In brief
- Binance founder CZ proposed a new type of decentralized exchange that hides trades and liquidation points to protect users from front-running and manipulation.
- Analysts say the idea could enable institutional-grade DeFi, but would require a trustless, non-custodial design using atomic swaps and zero-knowledge encryption.
- CZ invited developers to contact him via ReachMe.io, a paid messaging app he introduced in March to filter high-volume inbound requests.
Binance founder Changpeng “CZ” Zhao proposed a new kind of decentralized exchange on Sunday, one that hides trades, positions, and deposits from the public, to protect traders from so-called front-running and liquidation attacks.
“Given recent events, I think now might be a good time for someone to launch a dark pool perp DEX,” Zhao wrote on X. “I have always been puzzled with the fact that everyone can see your orders in real-time on a DEX. The problem is worse on a perp DEX where there are liquidations.”
Perp DEXs are decentralized exchanges that offer perpetual futures contracts, enabling users to place highly leveraged bets on asset prices without expiration.
“If others can see your liquidation point, they could try to push the market to liquidate you,” he wrote. “Even if you got a billion dollars, others can gang up on you.”
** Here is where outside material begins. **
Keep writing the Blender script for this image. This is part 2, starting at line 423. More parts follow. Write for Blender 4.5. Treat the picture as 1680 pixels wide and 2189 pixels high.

Zhao noted that while CEXs hide user identities, DEXs expose wallet-linked orders and liquidation points, enabling front-running and maximal extractable value (MEV) attacks, where bots detect and exploit pending transactions for profit.
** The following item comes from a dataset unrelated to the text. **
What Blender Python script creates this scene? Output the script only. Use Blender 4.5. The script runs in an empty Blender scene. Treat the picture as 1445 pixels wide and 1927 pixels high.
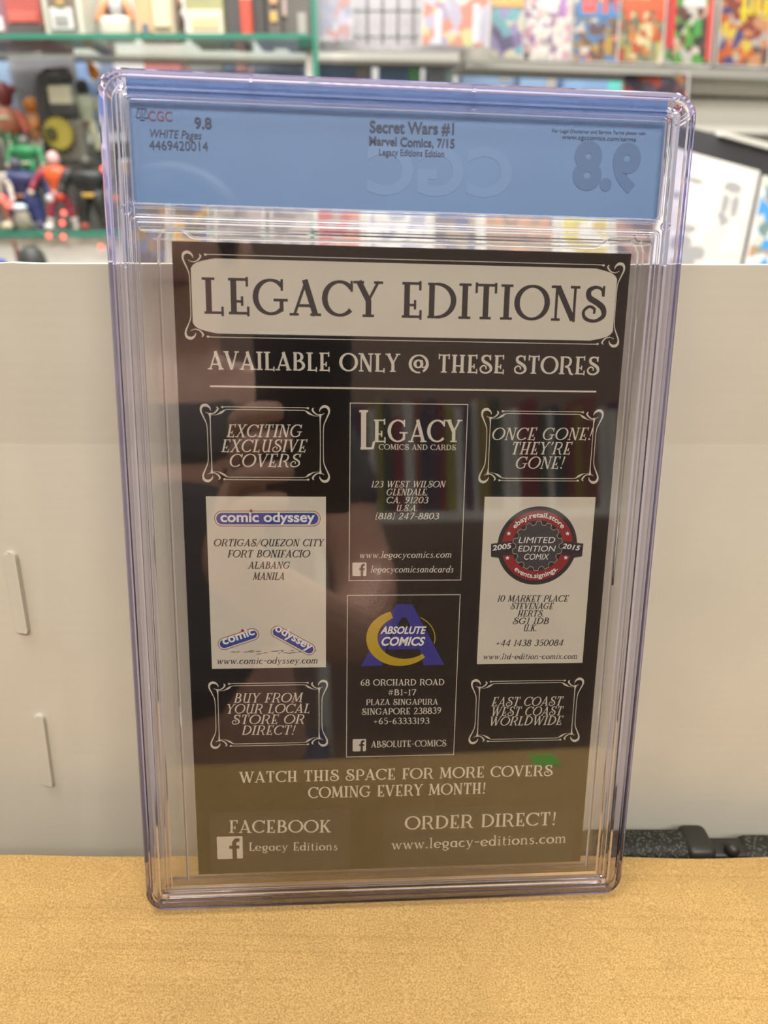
import bpy, bmesh, math, random
from mathutils import Vector, Matrix
random.seed(7)
R = math.radians
scene = bpy.context.scene
COL = scene.collection

# ------------------------------------------------------------------ camera, light, exposure
CAM_Z = 0.38                      # camera height above the counter top (z = 0)
PITCH = R(24.0)
FPX = 1350.0                      # focal length in pixels of the 1445 x 1927 frame
cam_data = bpy.data.cameras.new('camera')
cam = bpy.data.objects.new('camera', cam_data)
COL.objects.link(cam)
cam.location = (0, 0, CAM_Z)
cam.rotation_euler = (math.pi / 2 - PITCH, 0, 0)
cam_data.sensor_fit = 'HORIZONTAL'
cam_data.sensor_width = 36.0
cam_data.lens = FPX / 1445 * 36.0
cam_data.clip_start = 0.01
cam_data.dof.use_dof = True
cam_data.dof.focus_distance = 0.288
cam_data.dof.aperture_fstop = cam_data.lens / 3.6      # about a 3.6 mm opening
scene.camera = cam

world = bpy.data.worlds.new('shop_ambient')
scene.world = world
world.use_nodes = True
wn = world.node_tree.nodes
wn['Background'].inputs[0].default_value = (1.0, 0.96, 0.9, 1)
wn['Background'].inputs[1].default_value = 0.62

def area_light(name, loc, target, sx, sy, power, color):
    d = bpy.data.lights.new(name, 'AREA')
    d.shape = 'RECTANGLE'; d.size = sx; d.size_y = sy; d.energy = power; d.color = color
    o = bpy.data.objects.new(name, d); COL.objects.link(o)
    o.location = loc
    o.rotation_euler = (Vector(target) - Vector(loc)).to_track_quat('-Z', 'Y').to_euler()
    return o
area_light('ceiling_light_front', (0.3, -1.25, 1.95), (0.05, 0.3, 0.25), 1.8, 0.6, 54, (1.0, 0.95, 0.87))
area_light('ceiling_light_middle', (0.0, 0.62, 2.1), (0.0, 0.8, 0), 1.8, 0.35, 23, (1.0, 0.97, 0.92))
area_light('person_fill_light', (-0.45, 0.02, 1.9), (-0.17, -0.46, 0.4), 0.7, 0.4, 15, (1.0, 0.94, 0.86))  # added lamp on the person, lifts their mirror image in the case
area_light('display_light', (0.35, 1.0, 1.45), (0.3, 1.7, 0.3), 2.2, 0.15, 12, (1.0, 0.98, 0.95))

area_light('left_fill_light', (-0.55, 1.05, 1.4), (-0.45, 1.75, 0.5), 1.4, 0.2, 18, (1.0, 0.98, 0.95))  # added fill lamp, unseen, brightens the dim left background

scene.view_settings.view_transform = 'Standard'
scene.view_settings.look = 'None'
scene.view_settings.gamma = 1.0
scene.view_settings.exposure = -0.1
scene.view_settings.use_curve_mapping = False
cy = scene.cycles
cy.use_denoising = True; cy.denoising_input_passes = 'RGB'
cy.use_adaptive_sampling = False
cy.max_bounces = 14; cy.diffuse_bounces = 3; cy.glossy_bounces = 5
cy.transmission_bounces = 12; cy.transparent_max_bounces = 24
cy.caustics_reflective = False; cy.caustics_refractive = True
cy.sample_clamp_indirect = 6.0

# ------------------------------------------------------------------ helpers
def at(px, py, Y):
    """point of the place that stands at distance Y in front of the camera, along the direction of a picture point"""
    dx = (px - 722.5) / FPX; dy = -(py - 963.5) / FPX
    cp, sp = math.cos(PITCH), math.sin(PITCH)
    d = Vector((dx, cp + dy * sp, -sp + dy * cp))
    return Vector((0, 0, CAM_Z)) + d * (Y / d.y)

class MB:
    """collects shapes for ONE mesh"""
    def __init__(s): s.v = []; s.f = []
    def add(s, vs, fs):
        n = len(s.v); s.v += [Vector(v) for v in vs]; s.f += [tuple(i + n for i in f) for f in fs]; return s
    def box(s, a, b):
        x0, y0, z0 = a; x1, y1, z1 = b
        return s.add([(x0,y0,z0),(x1,y0,z0),(x1,y1,z0),(x0,y1,z0),(x0,y0,z1),(x1,y0,z1),(x1,y1,z1),(x0,y1,z1)],
                     [(0,3,2,1),(4,5,6,7),(0,1,5,4),(1,2,6,5),(2,3,7,6),(3,0,4,7)])
    def rbox(s, a, b, r=0.003, seg=3):
        """box with every edge rounded"""
        bm = bmesh.new(); bmesh.ops.create_cube(bm, size=1)
        a = Vector(a); b = Vector(b); c = (a + b) / 2; d = b - a
        for v in bm.verts: v.co = Vector((v.co.x * d.x, v.co.y * d.y, v.co.z * d.z)) + c
        bmesh.ops.bevel(bm, geom=bm.edges[:], offset=r, segments=seg, affect='EDGES', profile=0.5)
        bm.verts.index_update()
        s.add([v.co.copy() for v in bm.verts], [tuple(v.index for v in f.verts) for f in bm.faces]); bm.free(); return s
    def ball(s, c, rx, ry=None, rz=None, nu=18, nv=12):
        ry = ry or rx; rz = rz or rx
        vs = [(c[0], c[1], c[2] + rz)]; fs = []
        for j in range(1, nv):
            t = math.pi * j / nv
            for i in range(nu):
                p = 2 * math.pi * i / nu
                vs.append((c[0] + rx * math.sin(t) * math.cos(p), c[1] + ry * math.sin(t) * math.sin(p), c[2] + rz * math.cos(t)))
        vs.append((c[0], c[1], c[2] - rz)); L = len(vs) - 1
        for i in range(nu):
            k = (i + 1) % nu
            fs.append((0, 1 + i, 1 + k)); fs.append((L, 1 + (nv - 2) * nu + k, 1 + (nv - 2) * nu + i))
            for j in range(nv - 2):
                a = 1 + j * nu; fs.append((a + i, a + nu + i, a + nu + k, a + k))
        return s.add(vs, fs)
    def tube(s, pts, rad, n=10, cap=True):
        """round tube through points; rad is one radius or a list"""
        pts = [Vector(p) for p in pts]; m = len(pts)
        if not isinstance(rad, (list, tuple)): rad = [rad] * m
        base = len(s.v); up = None
        for k, p in enumerate(pts):
            t = (pts[min(k + 1, m - 1)] - pts[max(k - 1, 0)]).normalized()
            if up is None: up = Vector((0, 0, 1)) if abs(t.z) < .9 else Vector((1, 0, 0))
            a = t.cross(up).normalized(); up = a.cross(t).normalized()
            for i in range(n):
                q = 2 * math.pi * i / n
                s.v.append(p + (a * math.cos(q) + up * math.sin(q)) * rad[k])
        for k in range(m - 1):
            for i in range(n):
                j = (i + 1) % n; b = base + k * n
                s.f.append((b + i, b + j, b + n + j, b + n + i))
        if cap:
            s.f.append(tuple(base + i for i in reversed(range(n)))); s.f.append(tuple(base + (m - 1) * n + i for i in range(n)))
        return s
    def limb(s, a, b, r0, r1, n=12):
        """tapered limb with rounded ends"""
        a = Vector(a); b = Vector(b); d = (b - a).normalized()
        pts = [a - d * r0 * .98, a - d * r0 * .7, a, b, b + d * r1 * .7, b + d * r1 * .98]
        return s.tube(pts, [r0 * .2, r0 * .7, r0, r1, r1 * .7, r1 * .2], n)
    def prism(s, poly, z0, z1):
        """polygon in the local XY plane, extruded from z0 to z1"""
        n = len(poly)
        s.add([(x, y, z0) for x, y in poly] + [(x, y, z1) for x, y in poly],
              [tuple(reversed(range(n))), tuple(range(n, 2 * n))] + [(i, (i + 1) % n, n + (i + 1) % n, n + i) for i in range(n)])
        return s
    def ring_sweep(s, x0, y0, x1, y1, r, prof, seg=8):
        """closed profile (inset, z) carried round a rounded rectangle"""
        loops = []
        for d, z in prof:
            rr = max(r - d, 0.25); X0, Y0, X1, Y1 = x0 + d, y0 + d, x1 - d, y1 - d
            lp = []
            for (cx, cy_, a0) in ((X1 - rr, Y1 - rr, 0), (X0 + rr, Y1 - rr, 90), (X0 + rr, Y0 + rr, 180), (X1 - rr, Y0 + rr, 270)):
                for k in range(seg + 1):
                    a = R(a0 + 90 * k / seg); lp.append((cx + rr * math.cos(a), cy_ + rr * math.sin(a), z))
            loops.append(lp)
        n = len(loops[0]); m = len(loops)
        vs = [p for lp in loops for p in lp]; fs = []
        for k in range(m):
            k2 = (k + 1) % m
            for i in range(n):
                j = (i + 1) % n; fs.append((k * n + i, k * n + j, k2 * n + j, k2 * n + i))
        return s.add(vs, fs)
    def scaled(s, k): s.v = [v * k for v in s.v]; return s
    def build(s, name, mat, parent=None, smooth=False, loc=None, recalc=True):
        me = bpy.data.meshes.new(name)
        me.from_pydata([tuple(v) for v in s.v], [], s.f)
        if recalc:
            bm = bmesh.new(); bm.from_mesh(me); bmesh.ops.recalc_face_normals(bm, faces=bm.faces[:]); bm.to_mesh(me); bm.free()
        me.materials.append(mat)
        if smooth:
            for p in me.polygons: p.use_smooth = True
        o = bpy.data.objects.new(name, me); COL.objects.link(o)
        if parent: o.parent = parent
        if loc is not None: o.location = loc
        return o

def tag(o, label=None, cat=None, group=None, kind=None):
    if label: o['label'] = label
    if cat: o['category'] = cat
    if group: o['group'] = group
    if kind: o['kind'] = kind
    return o
def thing(name, label, cat, loc=(0, 0, 0), rotz=0.0, group=None):
    o = bpy.data.objects.new(name, None); COL.objects.link(o)
    o.empty_display_size = .02
    o.location = loc; o.rotation_euler = (0, 0, rotz)
    return tag(o, label, cat, group)

# ------------------------------------------------------------------ materials
def srgb(c):
    """0-255 sRGB to linear"""
    return tuple((x / 255 / 12.92 if x / 255 <= .04045 else ((x / 255 + .055) / 1.055) ** 2.4) for x in c) + (1.0,)
def mat(name, c, rough=.5, spec=.5, noise=0.0, nscale=200, bump=0.0, bscale=400, metallic=0.0, coat=0.0):
    m = bpy.data.materials.new(name); m.use_nodes = True
    nt = m.node_tree; b = nt.nodes['Principled BSDF']
    col = srgb(c)
    b.inputs['Base Color'].default_value = col; b.inputs['Roughness'].default_value = rough
    b.inputs['Specular IOR Level'].default_value = spec; b.inputs['Metallic'].default_value = metallic
    b.inputs['Coat Weight'].default_value = coat; b.inputs['Coat Roughness'].default_value = .06
    tc = nt.nodes.new('ShaderNodeTexCoord')
    if noise:
        n = nt.nodes.new('ShaderNodeTexNoise'); n.inputs['Scale'].default_value = nscale; n.inputs['Detail'].default_value = 4
        nt.links.new(tc.outputs['Object'], n.inputs['Vector'])
        r = nt.nodes.new('ShaderNodeValToRGB')
        r.color_ramp.elements[0].position = .3; r.color_ramp.elements[1].position = .7
        r.color_ramp.elements[0].color = tuple(x * (1 - noise) for x in col[:3]) + (1,)
        r.color_ramp.elements[1].color = tuple(min(1, x * (1 + noise)) for x in col[:3]) + (1,)
        nt.links.new(n.outputs['Fac'], r.inputs[0]); nt.links.new(r.outputs[0], b.inputs['Base Color'])
    if bump:
        n2 = nt.nodes.new('ShaderNodeTexNoise'); n2.inputs['Scale'].default_value = bscale; n2.inputs['Detail'].default_value = 3
        nt.links.new(tc.outputs['Object'], n2.inputs['Vector'])
        bp = nt.nodes.new('ShaderNodeBump'); bp.inputs['Strength'].default_value = bump; bp.inputs['Distance'].default_value = .001
        nt.links.new(n2.outputs['Fac'], bp.inputs['Height']); nt.links.new(bp.outputs[0], b.inputs['Normal'])
    return m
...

“This results in increased slippage, worse prices, and higher costs for you,” he wrote.
To mitigate these risks, Zhao proposed a “dark pool-style” approach that conceals trades and smart contract activity.
Zhao suggested the use of zero-knowledge proofs (ZK) or similar encryption to hide activity until later stages of settlement.
“CZ is really onto something here. Such a solution must be trustless, non-custodial, cross-chain, and secure,” Kadan Stadelmann, CTO of Komodo Platform, told Decrypt. “The non-custody feature, for example, promotes privacy.”
Zhao’s post has revived a long-running debate in DeFi over whether transparency is always beneficial, particularly for institutional players.
Annu Shekhawat, Global Ecosystem Lead at Avail, said CZ’s post “makes a compelling case for the next frontier in DeFi infrastructure.”
“Today’s DEXs expose too much: real-time order visibility, wallet-linked order books, and predictable liquidation points,” Shekhawat told Decrypt. “That’s great for MEV bots however, terrible for serious traders.”
Stadelmann said building the kind of DEX Zhao envisioned would require full decentralization, cross-chain interoperability, and trustless execution, pointing to “atomic swaps” that use “Hash Time Lock Contracts.”
These are smart contract mechanisms that enable two parties to trade assets across blockchains only if one party provides a specific code within a specified time limit; otherwise, the transaction is automatically canceled, and both parties recover their funds.
Shekhawat said the first to build such a platform could set the benchmark for private DeFi, noting it would “unlock a whole new design space for institutional-grade DeFi.”
Zhao, who stepped down as Binance CEO in 2023, invited developers to contact him via ReachMe.io, a paid messaging platform he introduced in March.
He introduced the feature to manage overwhelming message volume, gradually raising the price to filter out spam.